The provisions are part of an omnibus justice bill covering everything from firearms to cruelty to animals. But its most dramatic measures are those relating to sex crimes.

It would create new criminal offenses of transmitting child pornography, for example by e-mail; of providing child porn web site addresses; and of exporting it from Canada. Each would be punishable by up to 10 years in prison. Importing child pornography is already illegal.

Judges would be empowered to order the deletion of on-line child pornography - as well as links to foreign child porn sites - from Canadian Internet servers.

The new legislation, which the Liberal government is able to easily push through Parliament by using its majority in both houses, would also make it criminal to lure minors by using a computer to meet them to commit sexual offenses.

And it would make it easier to go after Canadian child sex tourists, allowing their prosecution even without the approval of the country where they committed the offense.
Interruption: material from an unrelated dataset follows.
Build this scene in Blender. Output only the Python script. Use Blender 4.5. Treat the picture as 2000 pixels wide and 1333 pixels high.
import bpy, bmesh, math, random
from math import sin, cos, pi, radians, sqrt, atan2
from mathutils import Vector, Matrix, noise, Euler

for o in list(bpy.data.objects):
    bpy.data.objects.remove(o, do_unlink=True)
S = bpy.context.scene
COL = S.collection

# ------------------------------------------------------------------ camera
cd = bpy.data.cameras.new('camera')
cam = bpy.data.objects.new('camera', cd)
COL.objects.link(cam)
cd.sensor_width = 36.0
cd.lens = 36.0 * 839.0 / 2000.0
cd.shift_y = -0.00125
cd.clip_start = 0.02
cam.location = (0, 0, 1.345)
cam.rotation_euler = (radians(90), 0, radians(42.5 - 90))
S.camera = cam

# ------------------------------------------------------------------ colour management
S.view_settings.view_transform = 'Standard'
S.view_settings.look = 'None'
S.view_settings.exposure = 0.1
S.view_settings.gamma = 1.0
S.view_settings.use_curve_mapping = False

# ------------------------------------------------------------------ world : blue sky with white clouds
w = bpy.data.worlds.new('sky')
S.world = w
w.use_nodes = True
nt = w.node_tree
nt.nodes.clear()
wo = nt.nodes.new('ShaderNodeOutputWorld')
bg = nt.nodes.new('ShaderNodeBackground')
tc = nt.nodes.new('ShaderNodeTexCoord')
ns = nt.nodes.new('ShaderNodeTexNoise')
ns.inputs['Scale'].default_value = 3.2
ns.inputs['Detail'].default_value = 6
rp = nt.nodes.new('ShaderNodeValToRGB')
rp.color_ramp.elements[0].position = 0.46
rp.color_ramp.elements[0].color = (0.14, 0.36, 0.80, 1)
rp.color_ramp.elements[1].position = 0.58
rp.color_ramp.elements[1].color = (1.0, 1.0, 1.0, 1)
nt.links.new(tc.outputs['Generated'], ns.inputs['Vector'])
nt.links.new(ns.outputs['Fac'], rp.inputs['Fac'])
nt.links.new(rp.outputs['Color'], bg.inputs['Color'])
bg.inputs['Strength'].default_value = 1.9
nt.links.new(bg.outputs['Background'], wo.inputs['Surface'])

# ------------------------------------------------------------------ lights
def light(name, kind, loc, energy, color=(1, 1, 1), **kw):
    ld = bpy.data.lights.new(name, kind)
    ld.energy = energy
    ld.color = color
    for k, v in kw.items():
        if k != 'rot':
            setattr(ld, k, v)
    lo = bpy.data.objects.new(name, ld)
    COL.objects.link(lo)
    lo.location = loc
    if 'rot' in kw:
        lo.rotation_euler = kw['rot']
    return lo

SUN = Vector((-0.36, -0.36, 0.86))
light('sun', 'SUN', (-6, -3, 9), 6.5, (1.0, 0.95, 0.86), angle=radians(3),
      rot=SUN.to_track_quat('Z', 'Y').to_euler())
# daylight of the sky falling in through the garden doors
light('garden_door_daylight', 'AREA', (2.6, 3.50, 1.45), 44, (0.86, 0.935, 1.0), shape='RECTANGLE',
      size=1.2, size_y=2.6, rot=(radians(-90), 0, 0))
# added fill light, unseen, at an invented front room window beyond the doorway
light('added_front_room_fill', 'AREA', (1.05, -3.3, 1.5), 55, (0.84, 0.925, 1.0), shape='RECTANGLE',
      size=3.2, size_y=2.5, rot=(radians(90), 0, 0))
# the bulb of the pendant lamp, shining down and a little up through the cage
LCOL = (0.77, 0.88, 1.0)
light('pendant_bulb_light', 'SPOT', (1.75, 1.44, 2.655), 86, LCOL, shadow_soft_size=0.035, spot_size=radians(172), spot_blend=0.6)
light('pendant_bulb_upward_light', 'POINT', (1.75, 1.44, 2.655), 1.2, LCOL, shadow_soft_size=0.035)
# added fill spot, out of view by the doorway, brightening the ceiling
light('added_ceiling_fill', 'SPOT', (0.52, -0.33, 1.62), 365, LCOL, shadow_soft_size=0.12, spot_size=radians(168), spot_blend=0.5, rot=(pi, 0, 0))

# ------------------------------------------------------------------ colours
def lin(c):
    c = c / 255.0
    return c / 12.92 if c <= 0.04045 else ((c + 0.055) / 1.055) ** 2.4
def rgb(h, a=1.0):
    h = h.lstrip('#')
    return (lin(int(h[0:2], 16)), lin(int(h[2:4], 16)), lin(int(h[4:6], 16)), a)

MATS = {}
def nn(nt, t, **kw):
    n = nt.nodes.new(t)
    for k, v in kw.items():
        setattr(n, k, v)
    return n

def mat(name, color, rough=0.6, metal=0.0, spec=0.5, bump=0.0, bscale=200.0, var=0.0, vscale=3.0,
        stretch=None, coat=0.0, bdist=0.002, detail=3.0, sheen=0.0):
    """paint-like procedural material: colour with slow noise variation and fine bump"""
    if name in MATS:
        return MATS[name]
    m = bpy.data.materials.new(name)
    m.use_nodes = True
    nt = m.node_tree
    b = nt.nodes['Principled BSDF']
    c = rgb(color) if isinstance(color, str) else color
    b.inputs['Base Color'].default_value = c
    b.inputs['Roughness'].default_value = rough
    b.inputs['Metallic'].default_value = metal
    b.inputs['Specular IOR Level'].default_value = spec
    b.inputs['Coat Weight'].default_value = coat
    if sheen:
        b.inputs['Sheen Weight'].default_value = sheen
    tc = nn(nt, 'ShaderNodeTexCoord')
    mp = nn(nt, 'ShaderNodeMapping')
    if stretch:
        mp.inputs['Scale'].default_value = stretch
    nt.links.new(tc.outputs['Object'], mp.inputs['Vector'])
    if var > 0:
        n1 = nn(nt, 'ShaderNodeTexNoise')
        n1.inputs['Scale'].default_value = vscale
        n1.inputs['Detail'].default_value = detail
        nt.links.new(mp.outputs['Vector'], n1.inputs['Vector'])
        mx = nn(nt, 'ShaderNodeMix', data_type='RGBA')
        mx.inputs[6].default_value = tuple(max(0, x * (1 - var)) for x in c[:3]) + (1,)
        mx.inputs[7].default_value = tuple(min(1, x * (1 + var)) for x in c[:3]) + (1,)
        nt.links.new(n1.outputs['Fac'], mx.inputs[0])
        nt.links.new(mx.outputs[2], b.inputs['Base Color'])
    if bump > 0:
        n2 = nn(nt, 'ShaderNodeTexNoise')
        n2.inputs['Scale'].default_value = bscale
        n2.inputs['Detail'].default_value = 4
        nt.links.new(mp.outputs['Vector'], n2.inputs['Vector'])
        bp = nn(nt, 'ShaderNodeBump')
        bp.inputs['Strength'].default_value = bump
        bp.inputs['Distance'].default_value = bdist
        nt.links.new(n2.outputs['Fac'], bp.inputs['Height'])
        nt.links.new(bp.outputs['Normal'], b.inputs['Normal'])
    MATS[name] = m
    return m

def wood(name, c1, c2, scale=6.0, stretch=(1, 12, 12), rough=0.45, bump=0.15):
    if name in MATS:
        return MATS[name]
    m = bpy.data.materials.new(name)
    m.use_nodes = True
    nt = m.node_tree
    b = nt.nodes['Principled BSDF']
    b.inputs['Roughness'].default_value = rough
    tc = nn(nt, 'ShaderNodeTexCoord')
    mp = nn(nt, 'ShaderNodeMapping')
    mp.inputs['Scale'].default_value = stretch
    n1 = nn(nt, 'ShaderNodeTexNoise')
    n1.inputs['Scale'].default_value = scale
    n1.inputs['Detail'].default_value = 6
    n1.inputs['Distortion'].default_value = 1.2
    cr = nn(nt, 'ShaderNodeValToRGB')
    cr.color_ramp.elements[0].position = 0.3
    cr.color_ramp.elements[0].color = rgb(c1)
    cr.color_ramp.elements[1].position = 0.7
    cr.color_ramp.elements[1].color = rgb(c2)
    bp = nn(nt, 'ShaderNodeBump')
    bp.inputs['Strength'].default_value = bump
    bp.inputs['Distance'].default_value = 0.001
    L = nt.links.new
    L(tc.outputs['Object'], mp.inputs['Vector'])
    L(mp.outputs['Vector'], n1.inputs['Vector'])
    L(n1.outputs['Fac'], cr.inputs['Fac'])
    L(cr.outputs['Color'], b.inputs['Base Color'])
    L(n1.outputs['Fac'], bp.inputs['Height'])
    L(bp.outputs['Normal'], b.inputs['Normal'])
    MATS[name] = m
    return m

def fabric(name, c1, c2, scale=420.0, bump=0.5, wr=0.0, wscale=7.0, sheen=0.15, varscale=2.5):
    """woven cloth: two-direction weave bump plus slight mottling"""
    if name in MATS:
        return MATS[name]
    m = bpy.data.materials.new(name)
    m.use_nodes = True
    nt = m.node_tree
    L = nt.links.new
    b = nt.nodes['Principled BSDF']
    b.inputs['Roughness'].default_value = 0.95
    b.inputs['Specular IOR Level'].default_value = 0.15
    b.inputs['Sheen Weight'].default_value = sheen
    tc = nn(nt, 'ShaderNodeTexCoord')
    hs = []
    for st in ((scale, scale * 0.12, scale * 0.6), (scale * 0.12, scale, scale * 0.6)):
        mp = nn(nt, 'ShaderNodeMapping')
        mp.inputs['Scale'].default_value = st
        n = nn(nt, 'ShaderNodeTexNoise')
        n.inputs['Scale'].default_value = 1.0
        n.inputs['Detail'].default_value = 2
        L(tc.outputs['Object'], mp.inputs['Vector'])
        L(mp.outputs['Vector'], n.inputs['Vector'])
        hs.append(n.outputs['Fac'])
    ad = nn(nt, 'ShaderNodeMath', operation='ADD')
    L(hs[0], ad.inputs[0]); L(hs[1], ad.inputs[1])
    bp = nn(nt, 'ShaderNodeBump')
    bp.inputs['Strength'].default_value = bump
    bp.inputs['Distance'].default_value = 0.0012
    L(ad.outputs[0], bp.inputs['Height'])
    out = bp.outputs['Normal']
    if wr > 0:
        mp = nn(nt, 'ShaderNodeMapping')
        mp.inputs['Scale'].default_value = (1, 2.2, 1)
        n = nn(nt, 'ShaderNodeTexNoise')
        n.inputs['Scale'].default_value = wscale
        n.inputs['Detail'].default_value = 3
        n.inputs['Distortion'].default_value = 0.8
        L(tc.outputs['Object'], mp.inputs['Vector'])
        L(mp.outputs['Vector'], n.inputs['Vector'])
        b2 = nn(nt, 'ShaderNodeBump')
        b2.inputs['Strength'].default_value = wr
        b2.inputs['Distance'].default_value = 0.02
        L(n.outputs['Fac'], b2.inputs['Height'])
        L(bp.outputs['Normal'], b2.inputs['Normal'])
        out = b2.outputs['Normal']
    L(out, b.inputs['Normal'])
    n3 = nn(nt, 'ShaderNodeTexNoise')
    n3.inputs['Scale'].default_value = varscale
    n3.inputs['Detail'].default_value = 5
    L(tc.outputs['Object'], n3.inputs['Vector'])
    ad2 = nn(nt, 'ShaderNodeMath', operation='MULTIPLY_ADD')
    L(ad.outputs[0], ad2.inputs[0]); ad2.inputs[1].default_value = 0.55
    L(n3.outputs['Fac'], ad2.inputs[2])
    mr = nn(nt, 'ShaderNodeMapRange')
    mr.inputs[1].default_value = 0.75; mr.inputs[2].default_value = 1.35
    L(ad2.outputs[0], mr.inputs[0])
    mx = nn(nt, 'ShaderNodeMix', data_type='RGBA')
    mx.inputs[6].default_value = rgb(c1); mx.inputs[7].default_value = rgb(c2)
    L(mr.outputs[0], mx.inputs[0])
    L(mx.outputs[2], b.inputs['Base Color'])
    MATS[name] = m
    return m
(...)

"What we want to do as a country is to send a signal that it doesn't matter what mode of communication you use...if you conduct yourself in certain ways, those things are crimes, and they will be dealt with very harshly," McLellan said.

The bill has other provisions not related to children:

- it would double the maximum penalty for stalking, or criminal harassment, to 10 years- it would ask judges to increase penalties for "home invasions," where an intruder enters a home knowing that someone is home- it would increase penalties for cruelty to animals.

Although Canadian officials were unable to point to any other legislation banning "accessing" child pornography, they said a draft Council of Europe convention on cyber-crime would create a new category of procuring child pornography.

The council has been working on this for more than a decade. U.S. civil liberties groups have criticized it as infringing on individual privacy.

The Supreme Court of Canada in January upheld a ban on the possession of child porn but allowed personal pornographic writings for a person's own use, or erotic material taken for one's own use with the consent of those depicted.

The Canadian Association of Internet Providers, representing 80 percent of the country's biggest providers, said it would be willing to remove child porn if ordered to do so by a judge, but did not want to have to police it.

Jay Thomson, president of the association, said: "We share the government's interest in combating the use of computer systems such as the Internet to commit crimes and in making the Internet safe place for children."